Advanced Use

You can customize repoze.what.plugins.x509 so that it works for your web server. There is a simple customization example in Headers modification.

In order to make the best out of the functionality of this plugin, you need to know how it is that it reads the values from the WSGI environment, and the rules for evaluation.

Rules for parameter specification

  • When you create any distinguished name based predicate (any subclass of X509DNPredicate), you can specify the fields that you need to check upon requests. The constructor accepts common_name, organization, organization_unit, country, state, or locality.
  • The constructor can also accept any “custom” field that may be present in the distinguished name of the client certificate. You specify this fields by using the attribute type name as a keyword to the constructor. For example, if there is a field named “A”, then you could construct a predicate as is_subject(A='some value').
  • Please note that according to the last rule, you may also specify the defined constructor parameters by their equivalent attribute type names, such as, “CN” for common_name, or “O” for organization. However if you specify both of a type, the value that the predicate will check is the one that is present with the defined constructor arguments. For example, is_subject(organization='ABC', O='XYZ') will check for an organization named “ABC”, not “XYZ”.

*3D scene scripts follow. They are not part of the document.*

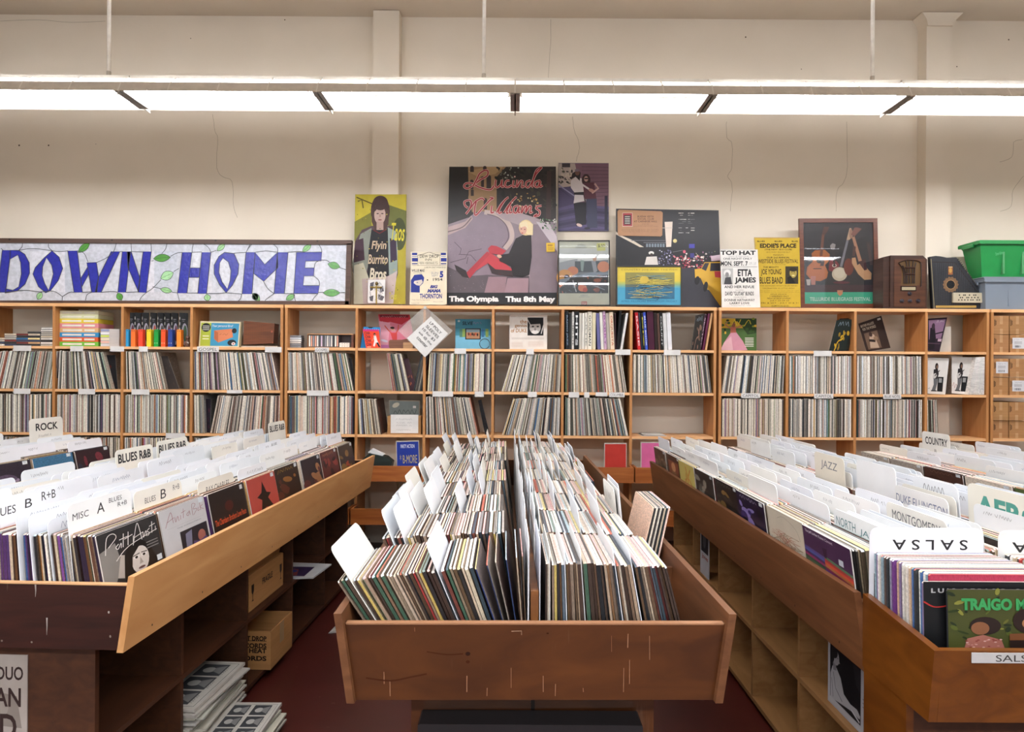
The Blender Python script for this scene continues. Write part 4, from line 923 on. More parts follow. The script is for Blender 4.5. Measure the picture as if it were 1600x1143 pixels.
def poster(name, label, quad, D, art, k=.06, th=.006, bg='#222', frame=None, fw=2.2, glass=False, side='#d8d0c0', mat=GLOSS, gap=0, xf=None, extra=None, cat='poster', z=ZS):
    """upright print with photo-pixel art; optional frame bars drawn round it"""
    if frame: t = thing(name, (0, 0, 0), label, cat)
    fn = wallfn(D, k, z); n = Vector((0, -1, k)).normalized()
    m = MB(); f = [fn(*p) for p in quad]; b = [p+Vector((0, th, 0)) for p in f]
    m.hexa([f[3], f[2], b[2], b[3], f[0], f[1], b[1], b[0]], [side]*6 if True else bg)
    cv = CV(m, fn, n); cv.poly(quad, bg); art(cv)
    if not frame:
        if extra: 
            t = thing(name, (f[3]+f[2])/2, label, cat)
            m.obj('print', mat, t); extra(t, fn, n); return t
        return tag(m.obj(name, mat), label, cat)
    t.location = (f[3]+f[2])/2; t['_loc'] = tuple((f[3]+f[2])/2)
    m.obj('print', mat, t)
    fm = MB()
    TL, TR, BR, BL_ = quad; o = fw; e = .006
    O = [(TL[0]-o, TL[1]-o), (TR[0]+o, TR[1]-o), (BR[0]+o, BR[1]+o), (BL_[0]-o, BL_[1]+o)]
    for a, b_ in ((0, 1), (1, 2), (2, 3), (3, 0)):
        q = [O[a], O[b_], quad[b_], quad[a]]; p = [fn(*x)-n*-.0+n*.010 for x in q]; bk = [v+Vector((0, .022, 0)) for v in p]
        fm.add(p+bk, [(0, 1, 2, 3), (7, 6, 5, 4), (0, 4, 5, 1), (1, 5, 6, 2), (2, 6, 7, 3), (3, 7, 4, 0)], frame)
    fm.obj('frame', DARKW, t)
    if glass:
        gm = MB(); p = [fn(*x)+n*.008 for x in quad]; gm.add(p+[v+n*.0015 for v in p], [(3, 2, 1, 0), (4, 5, 6, 7), (0, 1, 5, 4), (1, 2, 6, 5), (2, 3, 7, 6), (3, 0, 4, 7)], '#fff'); gm.obj('glass', GLASS, t)
    if extra: extra(t, fn, n)
    return t
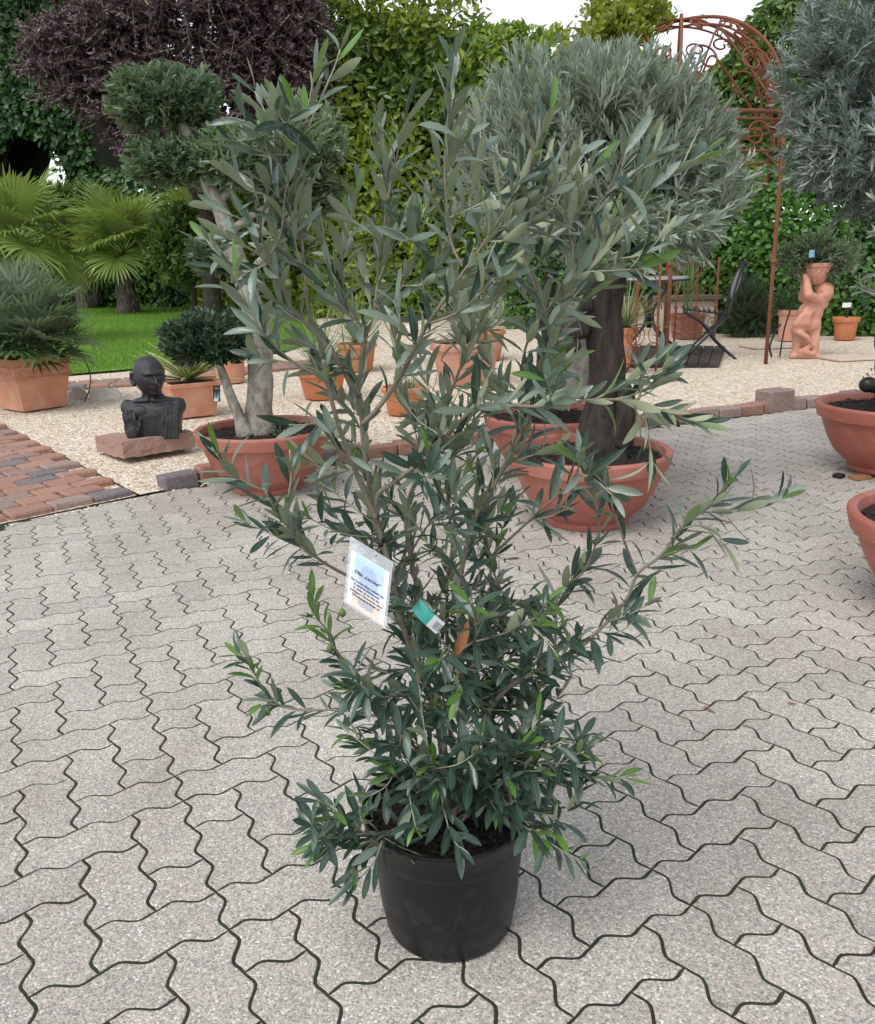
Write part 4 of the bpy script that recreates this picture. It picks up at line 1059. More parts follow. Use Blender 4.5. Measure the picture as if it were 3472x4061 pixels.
crown(t, cat(*lvs), tuple(np.concatenate([q[k] for q in tws]) for k in range(3)) + (.0018,), FAR, [M['olive_grey']], 300, key='grey')
print('big crown', sum(len(l[0]) for l in lvs))

# bowl behind it with lumpy grey trunks
bb = np.array([.64, 4.80])
t = thing('bowl_planter', 'bowl with lumpy twisted grey olive trunks behind the bowl with the thick dark trunk', 'potted tree', (bb[0], bb[1], 0), 'bowl planters on the paving')
bowl_parts(t, bb[0], bb[1], .375, .34, seed=33)
for pts, rad, sd_ in (([(1120, 800), (1128, 740), (1140, 690), (1165, 640), (1190, 590)], [.10, .08, .07, .06, .05], 1), ([(1150, 800), (1165, 750), (1172, 700), (1185, 650)], [.09, .08, .075, .05], 2), ([(1108, 790), (1112, 700), (1105, 620), (1118, 540)], [.07, .05, .042, .03], 3), ([(1165, 640), (1160, 560), (1150, 480)], [.045, .035, .02], 4)):
    trunk_from_px(t, pts, 4.82, rad, M['bark_grey'] if sd_ != 3 else M['bark_dark'], 'trunk', 20, .4, seed=sd_)
c = at(1090, 400, 4.85); k = depth(c) / (1771 * FOCAL)
B, S, SL = ellipsoid_shoots(rc, c, (150 * k, .3, 120 * k), 330, .13, .5, .8, seed=9)
crown(t, shoot_leaves(rc, B, S, SL, 7, np.full(len(B), .055), .185, .55), (B, S, SL, .0018), FAR, [M['olive_grey']], 0)

# right bowl, cut by the frame, with the blue grey crown above
br = np.array([2.43, 4.62])
t = thing('bowl_planter', 'bowl under the blue grey olive crown, cut by the right edge before the gravel', 'potted tree', (br[0], br[1], 0), 'bowl planters on the paving')
bowl_parts(t, br[0], br[1], .385, .36, z0=.02, seed=34)
g = G(); wp = ground(1738, 975); g.box((wp[0] + .03, wp[1] + .06, .011), (.10, .06, .02), .3, bev=.002); g.build('wooden_wedge', M['wood'], t, smooth=False)
g = G(); g.box((wp[0] - .06, wp[1] + .1, .011), (.05, .05, .02), .6, bev=.004); g.build('rubber_foot', M['plastic_black'], t, smooth=False)
trunk_from_px(t, [(1812, 800), (1800, 740), (1796, 640), (1802, 520), (1815, 420), (1810, 300), (1800, 200)], 4.62, [.09, .06, .05, .05, .05, .04, .025], M['bark_dark'], seg=20, lump=.3)
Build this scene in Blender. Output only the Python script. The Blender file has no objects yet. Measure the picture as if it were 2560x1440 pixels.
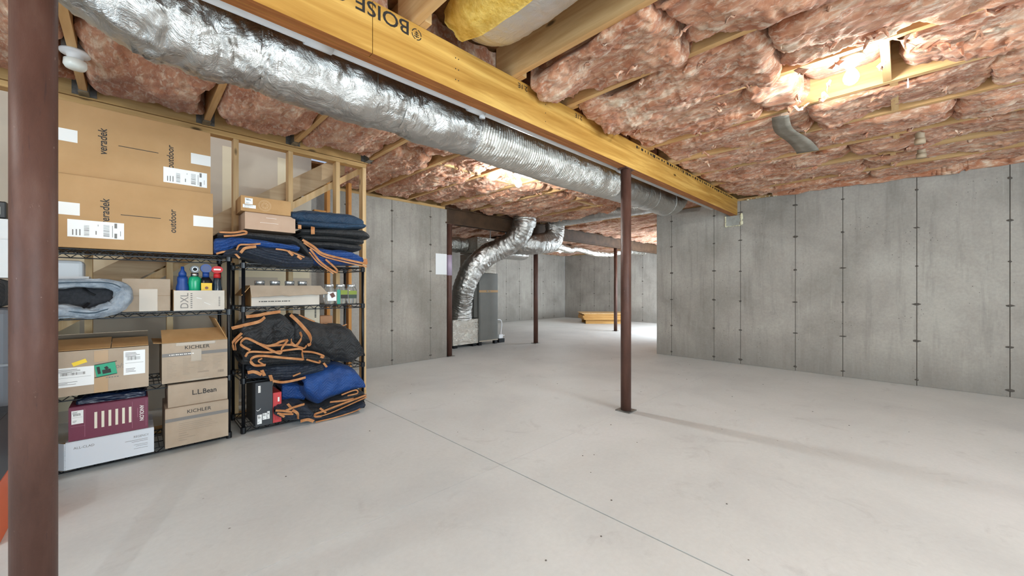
import bpy, bmesh, math, random
import numpy as np
from mathutils import Vector, Matrix, Euler

# ------------------------------------------------------------------ camera, world, exposure
S = bpy.context.scene
COL = S.collection
TH = math.radians(45.5)
cam_data = bpy.data.cameras.new('camera')
cam_data.sensor_width = 36.0
cam_data.lens = 36.0 * 962 / 2560
cam_data.shift_y = 3 / 2560
cam_data.clip_start = 0.02
cam = bpy.data.objects.new('camera', cam_data)
COL.objects.link(cam)
cam.location = (0, 0, 1.12)
cam.rotation_euler = (math.radians(90), 0, TH - math.radians(90))
S.camera = cam
S.view_settings.view_transform = 'Standard'
S.view_settings.look = 'None'
S.view_settings.gamma = 1
S.view_settings.use_curve_mapping = False
S.view_settings.exposure = 0.14
w = bpy.data.worlds.new('world')
S.world = w
w.use_nodes = True
w.node_tree.nodes['Background'].inputs[0].default_value = (0.62, 0.75, 1.0, 1)
w.node_tree.nodes['Background'].inputs[1].default_value = 0.6
S.cycles.max_bounces = 7
S.cycles.diffuse_bounces = 4
S.cycles.glossy_bounces = 4
S.cycles.caustics_reflective = False
S.cycles.caustics_refractive = False
S.cycles.sample_clamp_indirect = 6.0
S.cycles.use_denoising = True
S.cycles.use_adaptive_sampling = True
S.cycles.adaptive_threshold = .02
BULB = 950.0          # radiance of a lit bulb
REAR_FILL_W = 300.0  # power of the fill added behind the camera

def area_light(name, loc, rot, sx, sy, power, color):
    L = bpy.data.lights.new(name, 'AREA')
    L.shape = 'RECTANGLE'
    L.size, L.size_y, L.energy, L.color = sx, sy, power, color
    o = bpy.data.objects.new(name, L)
    o.location, o.rotation_euler = loc, rot
    COL.objects.link(o)
    return o
# cool fill added through unseen openings behind and beside the camera (wall at y = -4.6)
area_light('added_fill', (1.2, -4.75, 1.15), (math.radians(90), 0, 0), 4.4, 2.0, REAR_FILL_W, (0.74, 0.90, 1.0))
area_light('added_fill', (-3.15, 0.6, 1.25), (math.radians(90), 0, math.radians(-90)), 2.4, 1.9, 70.0, (0.74, 0.90, 1.0))
# fill added out of view at the far room's right-hand wall
area_light('added_fill', (10.4, 3.02, 1.2), (math.radians(90), 0, 0), 2.6, 1.8, 260.0, (0.78, 0.91, 1.0))

# warm fill added over the stairwell, out of view
area_light('added_fill', (-.5, 4.55, 2.95), (0, 0, 0), 3.6, .7, 9.0, (1.0, .93, .82))

# ------------------------------------------------------------------ numpy noise
_rs = np.random.RandomState(7)
_T = _rs.rand(256, 256)
def vn(x, y, seed=0):
    x = np.asarray(x, float); y = np.asarray(y, float)
    xi = np.floor(x).astype(int); yi = np.floor(y).astype(int)
    fx = x - xi; fy = y - yi
    fx = fx * fx * fx * (fx * (6 * fx - 15) + 10); fy = fy * fy * fy * (fy * (6 * fy - 15) + 10)
    a = seed * 37; b = seed * 91
    t = lambda i, j: _T[(xi + i + a) & 255, (yi + j + b) & 255]
    return (t(0, 0) * (1 - fx) + t(1, 0) * fx) * (1 - fy) + (t(0, 1) * (1 - fx) + t(1, 1) * fx) * fy
def fbm(x, y, oct=4, seed=0):
    s = 0; a = .5; n = 0
    for k in range(oct):
        s = s + a * vn(x * 2 ** k + 3.7 * k, y * 2 ** k + 1.3 * k, seed + k); n += a; a *= .5
    return s / n
def ridge(x, y, oct=3, seed=0):
    s = 0; a = .5; n = 0
    for k in range(oct):
        s = s + a * (1 - np.abs(2 * vn(x * 2 ** k + 5.1 * k, y * 2 ** k + 9.3 * k, seed + k) - 1)); n += a; a *= .5
    return s / n

# ------------------------------------------------------------------ materials
MATS = {}
def srgb(r, g, b):
    f = lambda c: (c / 255 / 12.92) if c / 255 <= .04045 else ((c / 255 + .055) / 1.055) ** 2.4
    return (f(r), f(g), f(b), 1)
def newmat(name):
    m = bpy.data.materials.new(name); m.use_nodes = True
    nt = m.node_tree
    return m, nt, nt.nodes['Principled BSDF']
def plain(name, rgb, rough=.6, metal=0.0, spec=.5):
    if name in MATS: return MATS[name]
    m, nt, p = newmat(name)
    p.inputs['Base Color'].default_value = srgb(*rgb)
    p.inputs['Roughness'].default_value = rough
    p.inputs['Metallic'].default_value = metal
    p.inputs['Specular IOR Level'].default_value = spec
    MATS[name] = m
    return m
def N(nt, typ, **kw):
    n = nt.nodes.new(typ)
    for k, v in kw.items():
        if k in ('inputs',):
            for kk, vv in v.items(): n.inputs[kk].default_value = vv
        else: setattr(n, k, v)
    return n
def coords(nt, scale=(1, 1, 1), rot=(0, 0, 0), loc=(0, 0, 0), kind='Object'):
    tc = N(nt, 'ShaderNodeTexCoord'); mp = N(nt, 'ShaderNodeMapping')
    mp.inputs['Scale'].default_value = scale; mp.inputs['Rotation'].default_value = rot; mp.inputs['Location'].default_value = loc
    nt.links.new(tc.outputs[kind], mp.inputs['Vector'])
    return mp.outputs['Vector']
def noise(nt, vec, scale, detail=4, rough=.55, dist=0):
    n = N(nt, 'ShaderNodeTexNoise')
    n.inputs['Scale'].default_value = scale; n.inputs['Detail'].default_value = detail
    n.inputs['Roughness'].default_value = rough; n.inputs['Distortion'].default_value = dist
    nt.links.new(vec, n.inputs['Vector'])
    return n.outputs['Fac']
def ramp(nt, fac, stops):
    r = N(nt, 'ShaderNodeValToRGB')
    e = r.color_ramp.elements
    while len(e) < len(stops): e.new(.5)
    for el, (pos, c) in zip(e, stops): el.position = pos; el.color = c
    nt.links.new(fac, r.inputs['Fac'])
    return r.outputs['Color']
def mix(nt, fac, a, b, mode='MIX'):
    n = N(nt, 'ShaderNodeMix', data_type='RGBA', blend_type=mode)
    for key, v in ((0, fac), (6, a), (7, b)):
        if hasattr(v, 'links'): nt.links.new(v, n.inputs[key])
        elif isinstance(v, (int, float)): n.inputs[key].default_value = v
        else: n.inputs[key].default_value = v
    return n.outputs[2]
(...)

Rules for predicate evaluation

  1. The predicate will first look for the “verified” key in our WSGI environment. By default it will try to locate it in SSL_CLIENT_VERIFIED, however you can change this behavior by specifying this key in the predicate constructor through the verify_key argument. If value is different than “SUCCESS”, it will fail.

  2. If the WSGI environment provides the validity time range of the certificate it will be checked. However, not all web servers set this variable in the headers. You can change the keys that the environment tries to check by setting validity_start_key and validity_end_key.

  3. After the first two validations, all X509DNPredicate based predicates (is_issuer and is_subject) will check for server variables that tries to validate it. The keys for these variables will be constructed by appending the environ_key parameter ( subject_key for is_subject and issuer_key for is_issuer) with its corresponding X.509 attribute type. For example, if environ_key is SSL_CLIENT_S_DN, and you try to check for an organization then the WSGI environment to check will be SSL_CLIENT_S_DN_O.

  4. There are various rules to determine if the predicate is valid:
    • If the distinguished name has one value for an attribute type, then it must equal the value specified in the constructor argument.
    • If the distinguished name has more than one value for the same attribute type, and the constructor argument for the predicate is a string (single value), then it will be valid if such argument equals at least one of the values of the distinguished name. The WSGI environment variables that will be checked will follow the same rules as point #3, but suffixed by an index number, for example SSL_CLIENT_S_DN_O_0. If there is no such variable, then it will follow the rules of point #5.
    • If the distinguished name has more than one value for the same attribute type, and the constructor argument is a tuple or a list, then all of the values of such argument must be present in the distinguished name.
  5. If any of the server variables that are tried are non-existent (with the exception of the validity range), then it will try to parse the distinguished name, for which the same rules to point #4 will be applied.

  6. If there is an error in the parsing, then the predicate will fail.